Here is an outline of the pipeline dispute:
WHAT IS THE LATEST?
On a visit to Erbil on Sunday, Iraqi oil minister Hayan Abdel-Ghani said he expects to reach an agreement with the Kurdistan Regional Government (KRG) and foreign oil companies to resume oil production from the Kurdish region's oilfields within three days, signalling a potential restart soon.
Turkey had said last month the pipeline was ready to begin operations, but Iraq maintained it had received no official notification over the pipeline and a senior energy adviser told Reuters Baghdad was waiting to iron out «lingering financial and technical issues» ahead of any restart.
WHY IS IT IMPORTANT?
While Iraq, OPEC's second-largest oil producer, exports about 85% of its crude via ports in the south, the northern route via Turkey still accounts for about 0.5% of global oil supply.
WHAT PROMPTED THE SHUTDOWN?
Supplies of 450,000 barrels per day (bpd) were halted on March 25 after an International Chamber of Commerce (ICC) arbitration ruling.
The ICC ordered Ankara to pay Baghdad damages of about $1.5 billion for unauthorised exports by the semi-autonomous Kurdistan Regional Government (KRG) between 2014 and 2018.
KRG exports flow through a KRG pipeline to Fish-Khabur on the northern Iraqi border, where the oil enters Turkey and is pumped to the port of Ceyhan on its Mediterranean coast.
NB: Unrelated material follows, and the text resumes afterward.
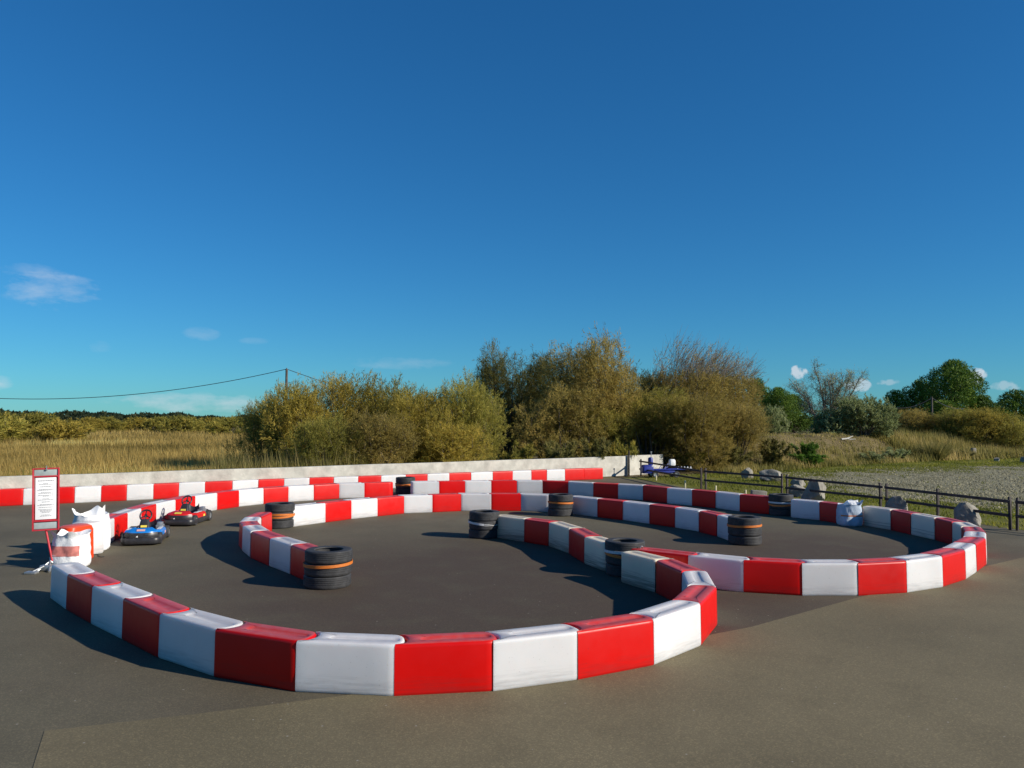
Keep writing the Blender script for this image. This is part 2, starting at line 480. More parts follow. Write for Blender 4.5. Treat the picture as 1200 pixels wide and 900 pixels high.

Iraq's federal government says state-owned marketer SOMO is the only party authorised to manage crude exports via Ceyhan.
Turkey shut down the pipeline because Iraq's federal government won the right to control loading at Ceyhan.
Iraq's SOMO would have to instruct Turkey on ship-loading, or the crude would have built up in storage with nowhere to go.